Cependant, tout n’est pas parfait dans Sensor. Si Junji Ito parle de la persécution des chrétiens au Japon, ou encore de cette volonté de dépasser son statut d’humain pour comprendre le but de la vie, quitte à devenir un monstre, on reste dans une histoire qui, parfois, s’égare. Le chapitre sur les insectes suicidaires aurait pu être intéressant s’il s’intégrait vraiment dans l’enjeu principal, mais ce n’est pas le cas. On sent le besoin de placer du gore, mais c’est un peu gratuit, et surtout, on est loin du délire cosmogonique de l’histoire. De plus, les personnages ne sont pas vraiment attachants. L’héroïne subit sans arrêt sans vraiment se battre, et le journaliste qui mène l’enquête n’a pas vraiment de background. On aura un petit point sur son passé avec un harcèlement, mais c’est peu de chose. Il manque un tout petit truc à l’ensemble pour vraiment nous emballer.

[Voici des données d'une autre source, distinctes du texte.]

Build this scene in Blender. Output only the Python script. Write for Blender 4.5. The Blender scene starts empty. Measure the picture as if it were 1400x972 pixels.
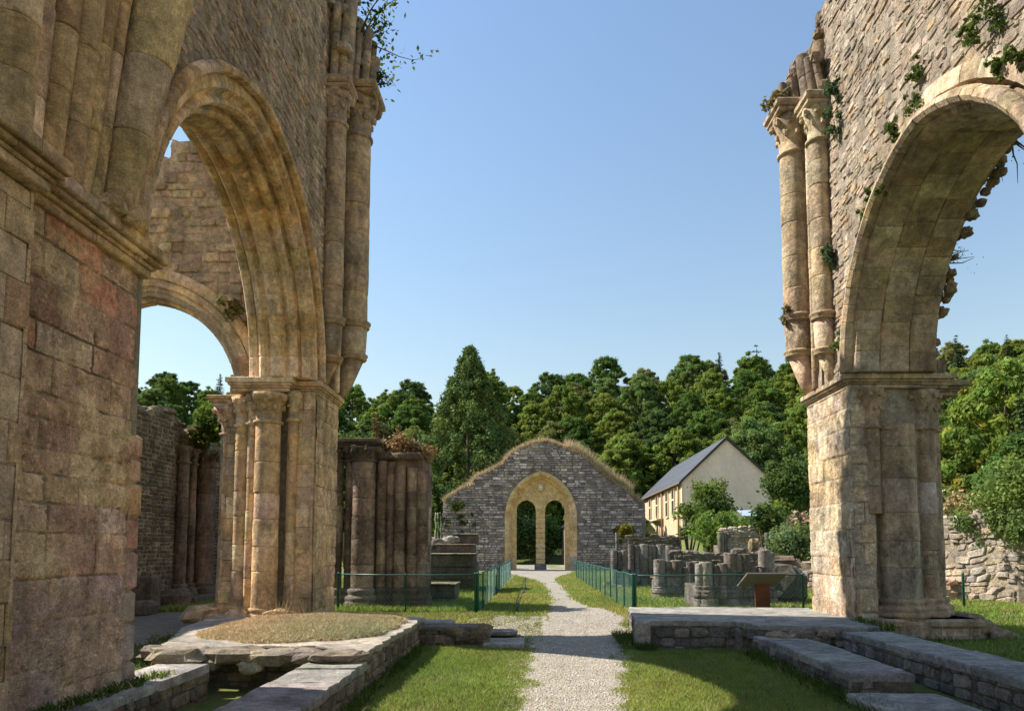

Au final, Sensor est un manga qui a bien sa place dans l’univers de Junji Ito. Encore une fois, l’auteur prend un contexte banal pour mettre en avant une intrigue qui va virer au cauchemar. S’appuyant vraiment sur un univers lovecraftien pour impliquer une secte vouée au culte d’un savoir cosmique, le mangaka va fournir six chapitres intéressants, à son image, avec toujours des moments inattendus et des passages gores maîtrisés (bien que gratuits dans cet ouvrage). Bref, si on reste dubitatif sur certains chapitres, sur son ensemble, Sensor tient la route et change un peu du registre étrange de Junji Ito, qui affirme plus ses goûts pour un certain auteur américain de Providence.